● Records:
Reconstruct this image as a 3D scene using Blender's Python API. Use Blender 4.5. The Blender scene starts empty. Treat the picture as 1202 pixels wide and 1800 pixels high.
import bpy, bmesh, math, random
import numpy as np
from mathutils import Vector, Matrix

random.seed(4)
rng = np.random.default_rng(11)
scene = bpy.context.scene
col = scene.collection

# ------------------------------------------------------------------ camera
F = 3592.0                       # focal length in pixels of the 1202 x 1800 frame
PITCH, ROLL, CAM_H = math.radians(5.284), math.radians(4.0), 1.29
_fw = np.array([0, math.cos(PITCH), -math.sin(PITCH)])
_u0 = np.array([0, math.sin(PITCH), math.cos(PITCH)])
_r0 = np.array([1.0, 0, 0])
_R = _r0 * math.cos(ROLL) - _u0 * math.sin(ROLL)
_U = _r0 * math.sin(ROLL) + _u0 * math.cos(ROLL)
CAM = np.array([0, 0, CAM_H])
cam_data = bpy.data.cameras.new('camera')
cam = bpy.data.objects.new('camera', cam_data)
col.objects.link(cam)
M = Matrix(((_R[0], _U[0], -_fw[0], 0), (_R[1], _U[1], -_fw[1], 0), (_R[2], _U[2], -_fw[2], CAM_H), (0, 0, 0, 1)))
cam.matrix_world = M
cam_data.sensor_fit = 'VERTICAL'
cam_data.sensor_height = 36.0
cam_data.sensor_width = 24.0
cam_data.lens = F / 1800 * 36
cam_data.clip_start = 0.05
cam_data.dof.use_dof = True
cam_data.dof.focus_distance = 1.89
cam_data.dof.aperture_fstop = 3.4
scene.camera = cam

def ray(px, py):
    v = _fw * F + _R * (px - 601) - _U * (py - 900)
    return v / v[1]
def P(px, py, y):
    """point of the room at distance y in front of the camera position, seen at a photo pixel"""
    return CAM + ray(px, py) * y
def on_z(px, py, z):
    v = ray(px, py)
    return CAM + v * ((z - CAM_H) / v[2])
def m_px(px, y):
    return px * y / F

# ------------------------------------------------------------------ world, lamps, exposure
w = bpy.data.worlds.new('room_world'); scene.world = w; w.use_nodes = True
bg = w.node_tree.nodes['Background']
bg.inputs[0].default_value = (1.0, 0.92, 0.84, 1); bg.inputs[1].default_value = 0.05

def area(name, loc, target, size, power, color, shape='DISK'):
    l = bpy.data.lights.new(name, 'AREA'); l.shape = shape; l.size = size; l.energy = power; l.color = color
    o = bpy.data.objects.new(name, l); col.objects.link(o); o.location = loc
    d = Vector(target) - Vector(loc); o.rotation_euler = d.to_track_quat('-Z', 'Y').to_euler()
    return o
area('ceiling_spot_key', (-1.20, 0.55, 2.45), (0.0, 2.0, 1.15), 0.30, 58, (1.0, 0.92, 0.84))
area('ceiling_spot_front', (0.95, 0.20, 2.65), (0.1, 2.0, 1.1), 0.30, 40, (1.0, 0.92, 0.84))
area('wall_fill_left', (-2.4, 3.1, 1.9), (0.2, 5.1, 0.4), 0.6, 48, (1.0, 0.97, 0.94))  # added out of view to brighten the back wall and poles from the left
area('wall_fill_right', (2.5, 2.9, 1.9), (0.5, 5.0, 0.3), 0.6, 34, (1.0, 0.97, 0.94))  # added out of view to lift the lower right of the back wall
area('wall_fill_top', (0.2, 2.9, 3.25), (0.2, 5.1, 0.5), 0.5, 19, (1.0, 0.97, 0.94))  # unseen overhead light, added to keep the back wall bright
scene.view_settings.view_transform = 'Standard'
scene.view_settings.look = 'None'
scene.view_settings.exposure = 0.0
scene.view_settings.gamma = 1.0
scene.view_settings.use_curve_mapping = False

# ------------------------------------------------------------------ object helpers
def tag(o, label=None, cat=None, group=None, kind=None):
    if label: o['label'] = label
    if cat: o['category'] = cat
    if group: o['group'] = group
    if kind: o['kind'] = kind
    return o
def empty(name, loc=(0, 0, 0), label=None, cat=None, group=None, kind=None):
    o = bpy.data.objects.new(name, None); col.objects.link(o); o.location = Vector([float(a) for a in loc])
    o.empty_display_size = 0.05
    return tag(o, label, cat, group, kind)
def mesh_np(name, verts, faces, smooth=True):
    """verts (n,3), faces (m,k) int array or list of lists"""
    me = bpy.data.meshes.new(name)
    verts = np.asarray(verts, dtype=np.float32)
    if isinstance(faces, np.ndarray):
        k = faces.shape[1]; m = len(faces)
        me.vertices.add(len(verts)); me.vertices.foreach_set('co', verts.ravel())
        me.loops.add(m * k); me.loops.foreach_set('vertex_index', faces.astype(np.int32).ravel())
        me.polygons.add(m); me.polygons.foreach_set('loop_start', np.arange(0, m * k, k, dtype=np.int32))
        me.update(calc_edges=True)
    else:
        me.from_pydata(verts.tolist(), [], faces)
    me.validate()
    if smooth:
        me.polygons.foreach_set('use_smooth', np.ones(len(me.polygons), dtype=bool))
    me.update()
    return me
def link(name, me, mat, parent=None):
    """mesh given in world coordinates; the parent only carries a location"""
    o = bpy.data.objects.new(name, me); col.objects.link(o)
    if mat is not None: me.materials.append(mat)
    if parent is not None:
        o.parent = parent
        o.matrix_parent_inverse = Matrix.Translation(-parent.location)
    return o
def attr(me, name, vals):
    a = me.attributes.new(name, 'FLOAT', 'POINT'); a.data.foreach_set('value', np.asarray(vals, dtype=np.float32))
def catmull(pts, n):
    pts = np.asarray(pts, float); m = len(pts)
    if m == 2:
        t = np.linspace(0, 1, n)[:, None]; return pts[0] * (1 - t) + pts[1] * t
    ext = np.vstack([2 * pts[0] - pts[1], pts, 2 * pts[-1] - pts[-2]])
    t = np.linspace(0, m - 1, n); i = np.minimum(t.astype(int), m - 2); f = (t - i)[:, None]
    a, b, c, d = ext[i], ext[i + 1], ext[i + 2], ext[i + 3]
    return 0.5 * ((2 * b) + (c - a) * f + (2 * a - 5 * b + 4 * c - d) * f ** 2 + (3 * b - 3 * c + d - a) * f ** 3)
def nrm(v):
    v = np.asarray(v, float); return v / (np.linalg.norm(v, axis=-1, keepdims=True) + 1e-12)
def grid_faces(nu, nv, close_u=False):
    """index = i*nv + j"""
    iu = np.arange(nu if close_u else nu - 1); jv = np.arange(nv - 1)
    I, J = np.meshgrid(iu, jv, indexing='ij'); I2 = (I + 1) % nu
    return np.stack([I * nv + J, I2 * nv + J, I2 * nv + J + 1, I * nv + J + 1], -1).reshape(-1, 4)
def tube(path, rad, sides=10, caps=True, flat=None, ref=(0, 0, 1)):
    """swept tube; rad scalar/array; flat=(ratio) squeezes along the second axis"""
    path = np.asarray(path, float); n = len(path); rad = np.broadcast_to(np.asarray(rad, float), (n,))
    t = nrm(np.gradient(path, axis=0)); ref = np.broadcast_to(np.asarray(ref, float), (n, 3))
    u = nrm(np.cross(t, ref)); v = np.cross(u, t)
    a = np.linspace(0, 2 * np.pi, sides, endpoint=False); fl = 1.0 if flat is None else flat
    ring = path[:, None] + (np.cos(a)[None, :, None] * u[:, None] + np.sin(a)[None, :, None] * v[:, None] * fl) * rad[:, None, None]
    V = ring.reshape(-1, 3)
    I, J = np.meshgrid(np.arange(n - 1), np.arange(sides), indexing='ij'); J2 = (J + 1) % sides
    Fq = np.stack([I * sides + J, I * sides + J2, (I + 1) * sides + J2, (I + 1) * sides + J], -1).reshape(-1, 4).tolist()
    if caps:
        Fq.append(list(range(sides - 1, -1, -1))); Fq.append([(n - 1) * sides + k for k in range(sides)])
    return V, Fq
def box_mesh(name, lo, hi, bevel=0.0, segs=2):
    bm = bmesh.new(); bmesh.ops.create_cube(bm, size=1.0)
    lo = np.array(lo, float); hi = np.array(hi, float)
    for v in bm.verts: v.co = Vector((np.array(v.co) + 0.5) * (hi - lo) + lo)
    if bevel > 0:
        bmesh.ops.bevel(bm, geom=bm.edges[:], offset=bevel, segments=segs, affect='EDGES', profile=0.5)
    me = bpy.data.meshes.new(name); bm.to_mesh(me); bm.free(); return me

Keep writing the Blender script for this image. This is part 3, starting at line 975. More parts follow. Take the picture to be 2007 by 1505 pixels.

● What is being asked: Look at the material above and copy, word for word, its lines from the first through the one containing "scene.camera = cam".

● Response:
Reconstruct this image as a 3D scene using Blender's Python API. Use Blender 4.5. The Blender scene starts empty. Treat the picture as 1202 pixels wide and 1800 pixels high.
import bpy, bmesh, math, random
import numpy as np
from mathutils import Vector, Matrix

random.seed(4)
rng = np.random.default_rng(11)
scene = bpy.context.scene
col = scene.collection

# ------------------------------------------------------------------ camera
F = 3592.0                       # focal length in pixels of the 1202 x 1800 frame
PITCH, ROLL, CAM_H = math.radians(5.284), math.radians(4.0), 1.29
_fw = np.array([0, math.cos(PITCH), -math.sin(PITCH)])
_u0 = np.array([0, math.sin(PITCH), math.cos(PITCH)])
_r0 = np.array([1.0, 0, 0])
_R = _r0 * math.cos(ROLL) - _u0 * math.sin(ROLL)
_U = _r0 * math.sin(ROLL) + _u0 * math.cos(ROLL)
CAM = np.array([0, 0, CAM_H])
cam_data = bpy.data.cameras.new('camera')
cam = bpy.data.objects.new('camera', cam_data)
col.objects.link(cam)
M = Matrix(((_R[0], _U[0], -_fw[0], 0), (_R[1], _U[1], -_fw[1], 0), (_R[2], _U[2], -_fw[2], CAM_H), (0, 0, 0, 1)))
cam.matrix_world = M
cam_data.sensor_fit = 'VERTICAL'
cam_data.sensor_height = 36.0
cam_data.sensor_width = 24.0
cam_data.lens = F / 1800 * 36
cam_data.clip_start = 0.05
cam_data.dof.use_dof = True
cam_data.dof.focus_distance = 1.89
cam_data.dof.aperture_fstop = 3.4
scene.camera = cam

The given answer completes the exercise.